• Stated problem: Write out the listing below again, precisely as it is given.

* BEGIN Data section *

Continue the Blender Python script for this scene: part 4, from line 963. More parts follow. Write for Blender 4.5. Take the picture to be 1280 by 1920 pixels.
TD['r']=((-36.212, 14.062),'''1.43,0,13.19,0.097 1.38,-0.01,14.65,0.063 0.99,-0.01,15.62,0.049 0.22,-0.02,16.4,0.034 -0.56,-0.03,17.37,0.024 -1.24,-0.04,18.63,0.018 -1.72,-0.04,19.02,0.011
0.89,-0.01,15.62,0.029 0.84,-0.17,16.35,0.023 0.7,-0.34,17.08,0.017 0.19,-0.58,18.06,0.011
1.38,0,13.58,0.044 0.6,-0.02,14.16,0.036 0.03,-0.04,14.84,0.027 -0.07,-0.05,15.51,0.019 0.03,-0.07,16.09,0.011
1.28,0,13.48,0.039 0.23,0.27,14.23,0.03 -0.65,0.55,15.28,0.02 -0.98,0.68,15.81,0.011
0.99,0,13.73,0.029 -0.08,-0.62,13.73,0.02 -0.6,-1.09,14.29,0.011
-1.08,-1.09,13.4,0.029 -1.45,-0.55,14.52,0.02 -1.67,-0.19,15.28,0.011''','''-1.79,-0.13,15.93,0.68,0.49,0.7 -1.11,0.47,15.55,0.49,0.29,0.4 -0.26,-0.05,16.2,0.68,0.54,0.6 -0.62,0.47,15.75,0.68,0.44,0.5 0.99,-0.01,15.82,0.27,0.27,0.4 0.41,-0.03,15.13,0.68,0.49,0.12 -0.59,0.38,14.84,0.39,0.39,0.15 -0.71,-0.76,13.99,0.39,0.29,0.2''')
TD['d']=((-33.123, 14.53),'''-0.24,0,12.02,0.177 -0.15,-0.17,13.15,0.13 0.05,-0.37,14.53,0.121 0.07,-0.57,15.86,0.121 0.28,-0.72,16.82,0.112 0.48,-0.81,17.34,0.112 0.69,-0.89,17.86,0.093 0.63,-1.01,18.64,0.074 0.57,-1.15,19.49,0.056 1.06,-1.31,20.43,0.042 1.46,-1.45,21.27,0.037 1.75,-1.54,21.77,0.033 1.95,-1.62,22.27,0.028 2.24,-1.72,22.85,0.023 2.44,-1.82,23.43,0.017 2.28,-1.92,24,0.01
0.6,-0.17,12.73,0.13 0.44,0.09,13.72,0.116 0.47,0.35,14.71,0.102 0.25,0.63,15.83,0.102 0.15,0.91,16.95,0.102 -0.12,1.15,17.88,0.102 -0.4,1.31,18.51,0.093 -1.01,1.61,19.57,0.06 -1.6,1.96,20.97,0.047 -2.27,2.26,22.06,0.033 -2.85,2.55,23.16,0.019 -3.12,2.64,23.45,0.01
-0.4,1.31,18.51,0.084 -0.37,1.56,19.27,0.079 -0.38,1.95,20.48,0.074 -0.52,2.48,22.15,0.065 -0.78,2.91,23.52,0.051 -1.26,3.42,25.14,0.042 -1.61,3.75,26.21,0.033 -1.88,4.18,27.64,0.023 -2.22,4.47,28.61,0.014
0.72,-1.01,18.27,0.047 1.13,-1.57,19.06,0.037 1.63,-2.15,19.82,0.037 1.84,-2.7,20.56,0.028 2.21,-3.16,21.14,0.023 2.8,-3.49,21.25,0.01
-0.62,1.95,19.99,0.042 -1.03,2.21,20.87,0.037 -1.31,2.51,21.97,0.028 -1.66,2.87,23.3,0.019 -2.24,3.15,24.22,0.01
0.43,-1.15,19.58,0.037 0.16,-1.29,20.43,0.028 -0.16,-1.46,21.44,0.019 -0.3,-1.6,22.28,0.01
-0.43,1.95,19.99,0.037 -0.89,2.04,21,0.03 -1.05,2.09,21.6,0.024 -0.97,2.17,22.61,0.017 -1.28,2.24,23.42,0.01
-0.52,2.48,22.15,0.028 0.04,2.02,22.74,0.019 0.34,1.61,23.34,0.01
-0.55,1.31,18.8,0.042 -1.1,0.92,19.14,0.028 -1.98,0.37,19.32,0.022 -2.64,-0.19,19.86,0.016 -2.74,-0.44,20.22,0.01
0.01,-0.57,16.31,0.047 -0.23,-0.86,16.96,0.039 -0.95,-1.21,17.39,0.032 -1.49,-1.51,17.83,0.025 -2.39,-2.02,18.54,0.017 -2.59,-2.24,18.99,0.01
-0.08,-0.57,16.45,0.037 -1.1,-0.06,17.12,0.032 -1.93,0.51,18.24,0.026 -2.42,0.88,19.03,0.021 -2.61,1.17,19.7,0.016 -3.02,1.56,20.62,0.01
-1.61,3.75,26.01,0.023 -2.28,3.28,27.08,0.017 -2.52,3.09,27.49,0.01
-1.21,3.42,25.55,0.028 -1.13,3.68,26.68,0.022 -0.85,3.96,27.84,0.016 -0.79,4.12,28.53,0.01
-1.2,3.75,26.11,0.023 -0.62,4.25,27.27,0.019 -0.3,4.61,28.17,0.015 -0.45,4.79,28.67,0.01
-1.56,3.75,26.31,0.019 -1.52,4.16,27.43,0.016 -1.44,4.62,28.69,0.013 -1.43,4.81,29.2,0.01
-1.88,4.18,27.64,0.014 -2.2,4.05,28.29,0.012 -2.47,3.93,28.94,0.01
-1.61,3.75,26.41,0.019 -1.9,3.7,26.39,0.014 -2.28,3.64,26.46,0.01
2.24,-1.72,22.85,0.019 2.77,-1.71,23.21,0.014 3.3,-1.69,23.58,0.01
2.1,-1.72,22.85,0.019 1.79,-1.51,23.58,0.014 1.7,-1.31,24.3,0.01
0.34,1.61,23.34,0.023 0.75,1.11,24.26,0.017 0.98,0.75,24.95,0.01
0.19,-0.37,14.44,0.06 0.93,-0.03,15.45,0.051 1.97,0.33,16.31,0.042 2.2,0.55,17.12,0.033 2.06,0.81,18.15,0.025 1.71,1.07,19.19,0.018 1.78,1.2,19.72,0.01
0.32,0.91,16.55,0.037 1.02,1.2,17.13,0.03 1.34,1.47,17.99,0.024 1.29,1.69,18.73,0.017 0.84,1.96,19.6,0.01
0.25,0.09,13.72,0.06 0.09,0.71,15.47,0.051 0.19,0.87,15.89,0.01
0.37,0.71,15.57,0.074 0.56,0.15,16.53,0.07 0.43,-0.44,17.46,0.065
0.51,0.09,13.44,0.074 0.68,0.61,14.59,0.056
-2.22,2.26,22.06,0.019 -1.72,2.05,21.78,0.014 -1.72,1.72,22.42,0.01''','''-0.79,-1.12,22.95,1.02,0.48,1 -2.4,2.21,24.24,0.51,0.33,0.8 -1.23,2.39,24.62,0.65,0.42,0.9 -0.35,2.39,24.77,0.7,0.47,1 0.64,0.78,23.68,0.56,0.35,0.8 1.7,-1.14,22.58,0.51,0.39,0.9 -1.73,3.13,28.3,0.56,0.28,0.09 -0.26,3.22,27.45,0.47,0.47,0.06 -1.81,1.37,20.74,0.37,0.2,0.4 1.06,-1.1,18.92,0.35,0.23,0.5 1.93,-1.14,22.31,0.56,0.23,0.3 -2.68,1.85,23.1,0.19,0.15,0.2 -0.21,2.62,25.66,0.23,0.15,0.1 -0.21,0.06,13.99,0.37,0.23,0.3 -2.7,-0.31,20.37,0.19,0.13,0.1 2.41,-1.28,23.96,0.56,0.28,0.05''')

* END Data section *

• Answer for this exercise:
Continue the Blender Python script for this scene: part 4, from line 963. More parts follow. Write for Blender 4.5. Take the picture to be 1280 by 1920 pixels.
TD['r']=((-36.212, 14.062),'''1.43,0,13.19,0.097 1.38,-0.01,14.65,0.063 0.99,-0.01,15.62,0.049 0.22,-0.02,16.4,0.034 -0.56,-0.03,17.37,0.024 -1.24,-0.04,18.63,0.018 -1.72,-0.04,19.02,0.011
0.89,-0.01,15.62,0.029 0.84,-0.17,16.35,0.023 0.7,-0.34,17.08,0.017 0.19,-0.58,18.06,0.011
1.38,0,13.58,0.044 0.6,-0.02,14.16,0.036 0.03,-0.04,14.84,0.027 -0.07,-0.05,15.51,0.019 0.03,-0.07,16.09,0.011
1.28,0,13.48,0.039 0.23,0.27,14.23,0.03 -0.65,0.55,15.28,0.02 -0.98,0.68,15.81,0.011
0.99,0,13.73,0.029 -0.08,-0.62,13.73,0.02 -0.6,-1.09,14.29,0.011
-1.08,-1.09,13.4,0.029 -1.45,-0.55,14.52,0.02 -1.67,-0.19,15.28,0.011''','''-1.79,-0.13,15.93,0.68,0.49,0.7 -1.11,0.47,15.55,0.49,0.29,0.4 -0.26,-0.05,16.2,0.68,0.54,0.6 -0.62,0.47,15.75,0.68,0.44,0.5 0.99,-0.01,15.82,0.27,0.27,0.4 0.41,-0.03,15.13,0.68,0.49,0.12 -0.59,0.38,14.84,0.39,0.39,0.15 -0.71,-0.76,13.99,0.39,0.29,0.2''')
TD['d']=((-33.123, 14.53),'''-0.24,0,12.02,0.177 -0.15,-0.17,13.15,0.13 0.05,-0.37,14.53,0.121 0.07,-0.57,15.86,0.121 0.28,-0.72,16.82,0.112 0.48,-0.81,17.34,0.112 0.69,-0.89,17.86,0.093 0.63,-1.01,18.64,0.074 0.57,-1.15,19.49,0.056 1.06,-1.31,20.43,0.042 1.46,-1.45,21.27,0.037 1.75,-1.54,21.77,0.033 1.95,-1.62,22.27,0.028 2.24,-1.72,22.85,0.023 2.44,-1.82,23.43,0.017 2.28,-1.92,24,0.01
0.6,-0.17,12.73,0.13 0.44,0.09,13.72,0.116 0.47,0.35,14.71,0.102 0.25,0.63,15.83,0.102 0.15,0.91,16.95,0.102 -0.12,1.15,17.88,0.102 -0.4,1.31,18.51,0.093 -1.01,1.61,19.57,0.06 -1.6,1.96,20.97,0.047 -2.27,2.26,22.06,0.033 -2.85,2.55,23.16,0.019 -3.12,2.64,23.45,0.01
-0.4,1.31,18.51,0.084 -0.37,1.56,19.27,0.079 -0.38,1.95,20.48,0.074 -0.52,2.48,22.15,0.065 -0.78,2.91,23.52,0.051 -1.26,3.42,25.14,0.042 -1.61,3.75,26.21,0.033 -1.88,4.18,27.64,0.023 -2.22,4.47,28.61,0.014
0.72,-1.01,18.27,0.047 1.13,-1.57,19.06,0.037 1.63,-2.15,19.82,0.037 1.84,-2.7,20.56,0.028 2.21,-3.16,21.14,0.023 2.8,-3.49,21.25,0.01
-0.62,1.95,19.99,0.042 -1.03,2.21,20.87,0.037 -1.31,2.51,21.97,0.028 -1.66,2.87,23.3,0.019 -2.24,3.15,24.22,0.01
0.43,-1.15,19.58,0.037 0.16,-1.29,20.43,0.028 -0.16,-1.46,21.44,0.019 -0.3,-1.6,22.28,0.01
-0.43,1.95,19.99,0.037 -0.89,2.04,21,0.03 -1.05,2.09,21.6,0.024 -0.97,2.17,22.61,0.017 -1.28,2.24,23.42,0.01
-0.52,2.48,22.15,0.028 0.04,2.02,22.74,0.019 0.34,1.61,23.34,0.01
-0.55,1.31,18.8,0.042 -1.1,0.92,19.14,0.028 -1.98,0.37,19.32,0.022 -2.64,-0.19,19.86,0.016 -2.74,-0.44,20.22,0.01
0.01,-0.57,16.31,0.047 -0.23,-0.86,16.96,0.039 -0.95,-1.21,17.39,0.032 -1.49,-1.51,17.83,0.025 -2.39,-2.02,18.54,0.017 -2.59,-2.24,18.99,0.01
-0.08,-0.57,16.45,0.037 -1.1,-0.06,17.12,0.032 -1.93,0.51,18.24,0.026 -2.42,0.88,19.03,0.021 -2.61,1.17,19.7,0.016 -3.02,1.56,20.62,0.01
-1.61,3.75,26.01,0.023 -2.28,3.28,27.08,0.017 -2.52,3.09,27.49,0.01
-1.21,3.42,25.55,0.028 -1.13,3.68,26.68,0.022 -0.85,3.96,27.84,0.016 -0.79,4.12,28.53,0.01
-1.2,3.75,26.11,0.023 -0.62,4.25,27.27,0.019 -0.3,4.61,28.17,0.015 -0.45,4.79,28.67,0.01
-1.56,3.75,26.31,0.019 -1.52,4.16,27.43,0.016 -1.44,4.62,28.69,0.013 -1.43,4.81,29.2,0.01
-1.88,4.18,27.64,0.014 -2.2,4.05,28.29,0.012 -2.47,3.93,28.94,0.01
-1.61,3.75,26.41,0.019 -1.9,3.7,26.39,0.014 -2.28,3.64,26.46,0.01
2.24,-1.72,22.85,0.019 2.77,-1.71,23.21,0.014 3.3,-1.69,23.58,0.01
2.1,-1.72,22.85,0.019 1.79,-1.51,23.58,0.014 1.7,-1.31,24.3,0.01
0.34,1.61,23.34,0.023 0.75,1.11,24.26,0.017 0.98,0.75,24.95,0.01
0.19,-0.37,14.44,0.06 0.93,-0.03,15.45,0.051 1.97,0.33,16.31,0.042 2.2,0.55,17.12,0.033 2.06,0.81,18.15,0.025 1.71,1.07,19.19,0.018 1.78,1.2,19.72,0.01
0.32,0.91,16.55,0.037 1.02,1.2,17.13,0.03 1.34,1.47,17.99,0.024 1.29,1.69,18.73,0.017 0.84,1.96,19.6,0.01
0.25,0.09,13.72,0.06 0.09,0.71,15.47,0.051 0.19,0.87,15.89,0.01
0.37,0.71,15.57,0.074 0.56,0.15,16.53,0.07 0.43,-0.44,17.46,0.065
0.51,0.09,13.44,0.074 0.68,0.61,14.59,0.056
-2.22,2.26,22.06,0.019 -1.72,2.05,21.78,0.014 -1.72,1.72,22.42,0.01''','''-0.79,-1.12,22.95,1.02,0.48,1 -2.4,2.21,24.24,0.51,0.33,0.8 -1.23,2.39,24.62,0.65,0.42,0.9 -0.35,2.39,24.77,0.7,0.47,1 0.64,0.78,23.68,0.56,0.35,0.8 1.7,-1.14,22.58,0.51,0.39,0.9 -1.73,3.13,28.3,0.56,0.28,0.09 -0.26,3.22,27.45,0.47,0.47,0.06 -1.81,1.37,20.74,0.37,0.2,0.4 1.06,-1.1,18.92,0.35,0.23,0.5 1.93,-1.14,22.31,0.56,0.23,0.3 -2.68,1.85,23.1,0.19,0.15,0.2 -0.21,2.62,25.66,0.23,0.15,0.1 -0.21,0.06,13.99,0.37,0.23,0.3 -2.7,-0.31,20.37,0.19,0.13,0.1 2.41,-1.28,23.96,0.56,0.28,0.05''')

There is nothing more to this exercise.